>> start Data lines
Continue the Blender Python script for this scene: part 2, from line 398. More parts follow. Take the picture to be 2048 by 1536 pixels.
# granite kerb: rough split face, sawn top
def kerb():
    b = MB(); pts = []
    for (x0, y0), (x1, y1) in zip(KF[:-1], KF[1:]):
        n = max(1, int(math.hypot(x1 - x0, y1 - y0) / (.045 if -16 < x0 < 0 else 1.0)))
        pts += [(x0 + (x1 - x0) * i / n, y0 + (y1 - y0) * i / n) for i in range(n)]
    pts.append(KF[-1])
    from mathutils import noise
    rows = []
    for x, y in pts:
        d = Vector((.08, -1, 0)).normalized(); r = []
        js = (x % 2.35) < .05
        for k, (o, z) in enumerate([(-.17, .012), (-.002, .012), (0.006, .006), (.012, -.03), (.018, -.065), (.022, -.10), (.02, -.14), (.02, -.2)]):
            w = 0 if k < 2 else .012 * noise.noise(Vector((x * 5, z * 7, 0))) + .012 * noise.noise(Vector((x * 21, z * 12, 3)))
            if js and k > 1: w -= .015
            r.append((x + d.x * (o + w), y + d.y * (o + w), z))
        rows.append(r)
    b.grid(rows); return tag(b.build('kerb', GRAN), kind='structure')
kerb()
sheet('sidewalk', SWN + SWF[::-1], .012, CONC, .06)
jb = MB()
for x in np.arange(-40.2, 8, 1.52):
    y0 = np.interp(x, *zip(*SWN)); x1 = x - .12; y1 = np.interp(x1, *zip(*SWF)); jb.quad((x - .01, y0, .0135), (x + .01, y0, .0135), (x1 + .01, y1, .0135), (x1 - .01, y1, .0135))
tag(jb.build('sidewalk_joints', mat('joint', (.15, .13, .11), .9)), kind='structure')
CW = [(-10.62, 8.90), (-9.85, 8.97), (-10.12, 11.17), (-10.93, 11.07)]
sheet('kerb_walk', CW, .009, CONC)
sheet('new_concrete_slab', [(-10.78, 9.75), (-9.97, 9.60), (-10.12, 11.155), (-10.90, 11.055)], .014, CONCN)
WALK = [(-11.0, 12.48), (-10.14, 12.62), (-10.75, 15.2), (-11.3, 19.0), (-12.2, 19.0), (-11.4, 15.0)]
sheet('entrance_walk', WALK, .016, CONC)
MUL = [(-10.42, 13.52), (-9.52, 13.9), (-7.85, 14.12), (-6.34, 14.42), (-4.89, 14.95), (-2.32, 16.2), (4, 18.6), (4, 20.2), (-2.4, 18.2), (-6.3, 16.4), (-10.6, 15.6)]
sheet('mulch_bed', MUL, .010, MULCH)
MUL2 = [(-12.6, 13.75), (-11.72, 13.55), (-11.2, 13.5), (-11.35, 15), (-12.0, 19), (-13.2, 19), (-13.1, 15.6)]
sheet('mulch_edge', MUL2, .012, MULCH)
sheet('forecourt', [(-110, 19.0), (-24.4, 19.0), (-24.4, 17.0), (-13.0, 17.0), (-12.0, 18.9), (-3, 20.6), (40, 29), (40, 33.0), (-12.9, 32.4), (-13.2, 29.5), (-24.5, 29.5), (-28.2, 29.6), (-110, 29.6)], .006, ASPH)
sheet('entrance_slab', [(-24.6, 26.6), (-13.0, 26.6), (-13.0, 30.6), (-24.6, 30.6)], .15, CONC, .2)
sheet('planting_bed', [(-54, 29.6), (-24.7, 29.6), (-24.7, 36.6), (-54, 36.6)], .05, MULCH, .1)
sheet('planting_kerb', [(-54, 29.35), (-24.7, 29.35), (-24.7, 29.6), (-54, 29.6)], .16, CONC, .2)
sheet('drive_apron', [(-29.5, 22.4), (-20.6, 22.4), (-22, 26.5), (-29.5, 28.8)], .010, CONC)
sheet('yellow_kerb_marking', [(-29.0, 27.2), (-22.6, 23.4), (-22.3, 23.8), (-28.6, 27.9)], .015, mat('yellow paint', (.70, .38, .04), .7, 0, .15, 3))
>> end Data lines
■ Problem to solve ■
Reproduce the listing above verbatim, from first line to last.

■ Right answer ■
Continue the Blender Python script for this scene: part 2, from line 398. More parts follow. Take the picture to be 2048 by 1536 pixels.
# granite kerb: rough split face, sawn top
def kerb():
    b = MB(); pts = []
    for (x0, y0), (x1, y1) in zip(KF[:-1], KF[1:]):
        n = max(1, int(math.hypot(x1 - x0, y1 - y0) / (.045 if -16 < x0 < 0 else 1.0)))
        pts += [(x0 + (x1 - x0) * i / n, y0 + (y1 - y0) * i / n) for i in range(n)]
    pts.append(KF[-1])
    from mathutils import noise
    rows = []
    for x, y in pts:
        d = Vector((.08, -1, 0)).normalized(); r = []
        js = (x % 2.35) < .05
        for k, (o, z) in enumerate([(-.17, .012), (-.002, .012), (0.006, .006), (.012, -.03), (.018, -.065), (.022, -.10), (.02, -.14), (.02, -.2)]):
            w = 0 if k < 2 else .012 * noise.noise(Vector((x * 5, z * 7, 0))) + .012 * noise.noise(Vector((x * 21, z * 12, 3)))
            if js and k > 1: w -= .015
            r.append((x + d.x * (o + w), y + d.y * (o + w), z))
        rows.append(r)
    b.grid(rows); return tag(b.build('kerb', GRAN), kind='structure')
kerb()
sheet('sidewalk', SWN + SWF[::-1], .012, CONC, .06)
jb = MB()
for x in np.arange(-40.2, 8, 1.52):
    y0 = np.interp(x, *zip(*SWN)); x1 = x - .12; y1 = np.interp(x1, *zip(*SWF)); jb.quad((x - .01, y0, .0135), (x + .01, y0, .0135), (x1 + .01, y1, .0135), (x1 - .01, y1, .0135))
tag(jb.build('sidewalk_joints', mat('joint', (.15, .13, .11), .9)), kind='structure')
CW = [(-10.62, 8.90), (-9.85, 8.97), (-10.12, 11.17), (-10.93, 11.07)]
sheet('kerb_walk', CW, .009, CONC)
sheet('new_concrete_slab', [(-10.78, 9.75), (-9.97, 9.60), (-10.12, 11.155), (-10.90, 11.055)], .014, CONCN)
WALK = [(-11.0, 12.48), (-10.14, 12.62), (-10.75, 15.2), (-11.3, 19.0), (-12.2, 19.0), (-11.4, 15.0)]
sheet('entrance_walk', WALK, .016, CONC)
MUL = [(-10.42, 13.52), (-9.52, 13.9), (-7.85, 14.12), (-6.34, 14.42), (-4.89, 14.95), (-2.32, 16.2), (4, 18.6), (4, 20.2), (-2.4, 18.2), (-6.3, 16.4), (-10.6, 15.6)]
sheet('mulch_bed', MUL, .010, MULCH)
MUL2 = [(-12.6, 13.75), (-11.72, 13.55), (-11.2, 13.5), (-11.35, 15), (-12.0, 19), (-13.2, 19), (-13.1, 15.6)]
sheet('mulch_edge', MUL2, .012, MULCH)
sheet('forecourt', [(-110, 19.0), (-24.4, 19.0), (-24.4, 17.0), (-13.0, 17.0), (-12.0, 18.9), (-3, 20.6), (40, 29), (40, 33.0), (-12.9, 32.4), (-13.2, 29.5), (-24.5, 29.5), (-28.2, 29.6), (-110, 29.6)], .006, ASPH)
sheet('entrance_slab', [(-24.6, 26.6), (-13.0, 26.6), (-13.0, 30.6), (-24.6, 30.6)], .15, CONC, .2)
sheet('planting_bed', [(-54, 29.6), (-24.7, 29.6), (-24.7, 36.6), (-54, 36.6)], .05, MULCH, .1)
sheet('planting_kerb', [(-54, 29.35), (-24.7, 29.35), (-24.7, 29.6), (-54, 29.6)], .16, CONC, .2)
sheet('drive_apron', [(-29.5, 22.4), (-20.6, 22.4), (-22, 26.5), (-29.5, 28.8)], .010, CONC)
sheet('yellow_kerb_marking', [(-29.0, 27.2), (-22.6, 23.4), (-22.3, 23.8), (-28.6, 27.9)], .015, mat('yellow paint', (.70, .38, .04), .7, 0, .15, 3))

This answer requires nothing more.